## Directive
From the opening line of the records through the line bearing "S.camera = co", set down every line exactly.

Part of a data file

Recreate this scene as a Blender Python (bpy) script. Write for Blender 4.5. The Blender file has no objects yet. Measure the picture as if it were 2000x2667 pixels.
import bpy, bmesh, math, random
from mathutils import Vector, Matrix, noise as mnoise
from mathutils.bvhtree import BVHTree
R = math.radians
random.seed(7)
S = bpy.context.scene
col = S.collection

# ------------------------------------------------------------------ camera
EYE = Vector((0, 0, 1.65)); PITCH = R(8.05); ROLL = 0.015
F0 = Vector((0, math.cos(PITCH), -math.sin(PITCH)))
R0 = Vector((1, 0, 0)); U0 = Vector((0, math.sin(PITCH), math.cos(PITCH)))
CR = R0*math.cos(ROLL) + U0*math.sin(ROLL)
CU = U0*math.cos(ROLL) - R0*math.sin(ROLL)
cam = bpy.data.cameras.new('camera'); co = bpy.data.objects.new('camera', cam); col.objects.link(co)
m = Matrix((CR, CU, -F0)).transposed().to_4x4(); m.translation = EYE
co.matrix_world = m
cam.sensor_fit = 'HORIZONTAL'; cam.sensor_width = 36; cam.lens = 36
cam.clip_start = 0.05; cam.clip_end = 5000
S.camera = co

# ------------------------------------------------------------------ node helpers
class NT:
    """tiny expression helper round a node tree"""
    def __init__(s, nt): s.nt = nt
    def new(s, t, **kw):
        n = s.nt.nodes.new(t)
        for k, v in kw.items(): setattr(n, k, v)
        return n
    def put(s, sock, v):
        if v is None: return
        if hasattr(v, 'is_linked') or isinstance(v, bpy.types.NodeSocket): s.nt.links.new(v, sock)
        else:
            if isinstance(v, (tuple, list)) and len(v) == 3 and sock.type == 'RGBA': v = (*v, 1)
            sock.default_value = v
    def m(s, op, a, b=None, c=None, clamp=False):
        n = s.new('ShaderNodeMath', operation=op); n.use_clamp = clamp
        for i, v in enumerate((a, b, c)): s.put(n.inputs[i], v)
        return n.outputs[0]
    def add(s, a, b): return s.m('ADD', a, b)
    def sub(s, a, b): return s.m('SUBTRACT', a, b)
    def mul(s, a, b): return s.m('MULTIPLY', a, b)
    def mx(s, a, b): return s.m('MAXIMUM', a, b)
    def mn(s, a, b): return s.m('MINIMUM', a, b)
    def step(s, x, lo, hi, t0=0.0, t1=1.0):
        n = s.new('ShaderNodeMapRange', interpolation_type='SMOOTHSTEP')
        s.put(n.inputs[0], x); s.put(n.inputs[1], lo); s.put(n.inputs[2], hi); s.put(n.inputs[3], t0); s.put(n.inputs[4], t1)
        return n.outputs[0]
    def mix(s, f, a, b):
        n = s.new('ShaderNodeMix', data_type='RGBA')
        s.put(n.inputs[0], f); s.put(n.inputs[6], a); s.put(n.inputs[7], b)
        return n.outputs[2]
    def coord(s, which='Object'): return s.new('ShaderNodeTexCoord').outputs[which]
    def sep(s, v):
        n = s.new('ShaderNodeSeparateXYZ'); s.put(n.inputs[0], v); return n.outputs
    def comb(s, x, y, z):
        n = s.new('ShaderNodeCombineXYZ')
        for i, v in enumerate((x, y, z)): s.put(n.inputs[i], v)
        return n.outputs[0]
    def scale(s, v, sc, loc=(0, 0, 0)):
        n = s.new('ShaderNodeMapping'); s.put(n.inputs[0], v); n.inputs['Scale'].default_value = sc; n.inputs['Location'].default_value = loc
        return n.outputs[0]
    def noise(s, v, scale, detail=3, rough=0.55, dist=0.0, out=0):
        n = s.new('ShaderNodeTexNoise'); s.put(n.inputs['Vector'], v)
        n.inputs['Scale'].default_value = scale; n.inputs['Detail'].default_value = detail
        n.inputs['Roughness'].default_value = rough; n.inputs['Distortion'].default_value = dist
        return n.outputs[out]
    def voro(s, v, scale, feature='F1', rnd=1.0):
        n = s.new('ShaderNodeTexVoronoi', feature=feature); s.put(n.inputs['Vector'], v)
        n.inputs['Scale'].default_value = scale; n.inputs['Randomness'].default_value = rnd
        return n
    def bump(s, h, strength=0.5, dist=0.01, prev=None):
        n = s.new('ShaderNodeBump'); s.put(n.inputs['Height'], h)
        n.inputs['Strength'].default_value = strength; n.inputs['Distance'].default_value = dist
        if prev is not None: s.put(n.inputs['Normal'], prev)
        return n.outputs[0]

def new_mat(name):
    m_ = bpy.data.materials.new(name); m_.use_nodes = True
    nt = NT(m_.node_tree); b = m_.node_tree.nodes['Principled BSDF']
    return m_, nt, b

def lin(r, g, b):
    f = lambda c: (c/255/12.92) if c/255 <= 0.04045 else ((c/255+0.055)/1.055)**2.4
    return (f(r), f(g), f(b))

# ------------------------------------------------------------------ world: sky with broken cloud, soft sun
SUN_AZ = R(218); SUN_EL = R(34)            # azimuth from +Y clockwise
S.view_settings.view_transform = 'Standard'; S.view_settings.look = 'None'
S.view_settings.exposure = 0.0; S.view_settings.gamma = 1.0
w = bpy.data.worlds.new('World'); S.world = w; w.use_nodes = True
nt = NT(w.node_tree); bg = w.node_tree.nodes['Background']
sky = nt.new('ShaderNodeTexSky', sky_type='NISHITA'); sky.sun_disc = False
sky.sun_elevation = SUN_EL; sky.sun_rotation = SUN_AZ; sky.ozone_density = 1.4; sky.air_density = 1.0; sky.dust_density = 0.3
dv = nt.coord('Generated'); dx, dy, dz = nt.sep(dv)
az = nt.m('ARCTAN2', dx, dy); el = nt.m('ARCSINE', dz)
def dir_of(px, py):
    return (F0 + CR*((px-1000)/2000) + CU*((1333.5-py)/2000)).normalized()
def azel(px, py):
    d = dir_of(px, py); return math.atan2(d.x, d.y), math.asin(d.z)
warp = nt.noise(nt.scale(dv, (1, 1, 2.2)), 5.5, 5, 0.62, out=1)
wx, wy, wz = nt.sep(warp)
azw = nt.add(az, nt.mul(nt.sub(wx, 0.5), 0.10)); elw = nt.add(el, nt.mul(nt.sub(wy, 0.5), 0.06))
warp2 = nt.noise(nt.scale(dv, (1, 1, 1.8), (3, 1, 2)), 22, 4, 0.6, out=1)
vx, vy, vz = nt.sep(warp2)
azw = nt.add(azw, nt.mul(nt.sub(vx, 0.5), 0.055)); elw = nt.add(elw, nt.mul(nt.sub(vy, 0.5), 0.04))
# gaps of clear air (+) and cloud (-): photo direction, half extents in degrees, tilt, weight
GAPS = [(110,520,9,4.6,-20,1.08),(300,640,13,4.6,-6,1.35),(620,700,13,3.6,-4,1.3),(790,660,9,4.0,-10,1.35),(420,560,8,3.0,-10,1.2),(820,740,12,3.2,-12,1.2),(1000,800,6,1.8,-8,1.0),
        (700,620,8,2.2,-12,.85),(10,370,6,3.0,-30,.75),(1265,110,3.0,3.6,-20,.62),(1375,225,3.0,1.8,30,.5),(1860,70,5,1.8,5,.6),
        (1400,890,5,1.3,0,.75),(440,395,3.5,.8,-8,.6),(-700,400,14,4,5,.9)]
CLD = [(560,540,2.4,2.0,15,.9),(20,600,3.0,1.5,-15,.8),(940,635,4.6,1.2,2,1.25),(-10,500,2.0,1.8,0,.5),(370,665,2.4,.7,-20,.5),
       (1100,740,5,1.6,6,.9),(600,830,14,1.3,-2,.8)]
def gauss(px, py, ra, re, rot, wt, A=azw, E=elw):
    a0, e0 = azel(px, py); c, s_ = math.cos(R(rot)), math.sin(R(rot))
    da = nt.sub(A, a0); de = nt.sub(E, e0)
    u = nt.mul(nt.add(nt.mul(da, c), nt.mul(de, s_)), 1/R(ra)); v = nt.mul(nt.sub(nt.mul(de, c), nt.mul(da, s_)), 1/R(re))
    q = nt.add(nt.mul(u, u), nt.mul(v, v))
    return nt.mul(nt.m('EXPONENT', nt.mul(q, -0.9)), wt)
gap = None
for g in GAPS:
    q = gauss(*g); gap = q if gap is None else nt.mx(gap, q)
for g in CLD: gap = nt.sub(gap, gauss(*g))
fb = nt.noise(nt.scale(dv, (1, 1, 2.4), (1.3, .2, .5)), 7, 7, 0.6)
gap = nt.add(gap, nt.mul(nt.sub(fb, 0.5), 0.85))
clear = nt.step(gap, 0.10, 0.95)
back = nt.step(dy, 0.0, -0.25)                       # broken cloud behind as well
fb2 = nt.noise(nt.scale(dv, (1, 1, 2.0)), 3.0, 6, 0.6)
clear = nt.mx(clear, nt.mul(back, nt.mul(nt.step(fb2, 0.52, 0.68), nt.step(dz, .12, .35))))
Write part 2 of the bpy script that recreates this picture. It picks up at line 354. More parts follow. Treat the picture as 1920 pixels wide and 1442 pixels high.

## Solution to this problem
Recreate this scene as a Blender Python (bpy) script. Write for Blender 4.5. The Blender file has no objects yet. Measure the picture as if it were 2000x2667 pixels.
import bpy, bmesh, math, random
from mathutils import Vector, Matrix, noise as mnoise
from mathutils.bvhtree import BVHTree
R = math.radians
random.seed(7)
S = bpy.context.scene
col = S.collection

# ------------------------------------------------------------------ camera
EYE = Vector((0, 0, 1.65)); PITCH = R(8.05); ROLL = 0.015
F0 = Vector((0, math.cos(PITCH), -math.sin(PITCH)))
R0 = Vector((1, 0, 0)); U0 = Vector((0, math.sin(PITCH), math.cos(PITCH)))
CR = R0*math.cos(ROLL) + U0*math.sin(ROLL)
CU = U0*math.cos(ROLL) - R0*math.sin(ROLL)
cam = bpy.data.cameras.new('camera'); co = bpy.data.objects.new('camera', cam); col.objects.link(co)
m = Matrix((CR, CU, -F0)).transposed().to_4x4(); m.translation = EYE
co.matrix_world = m
cam.sensor_fit = 'HORIZONTAL'; cam.sensor_width = 36; cam.lens = 36
cam.clip_start = 0.05; cam.clip_end = 5000
S.camera = co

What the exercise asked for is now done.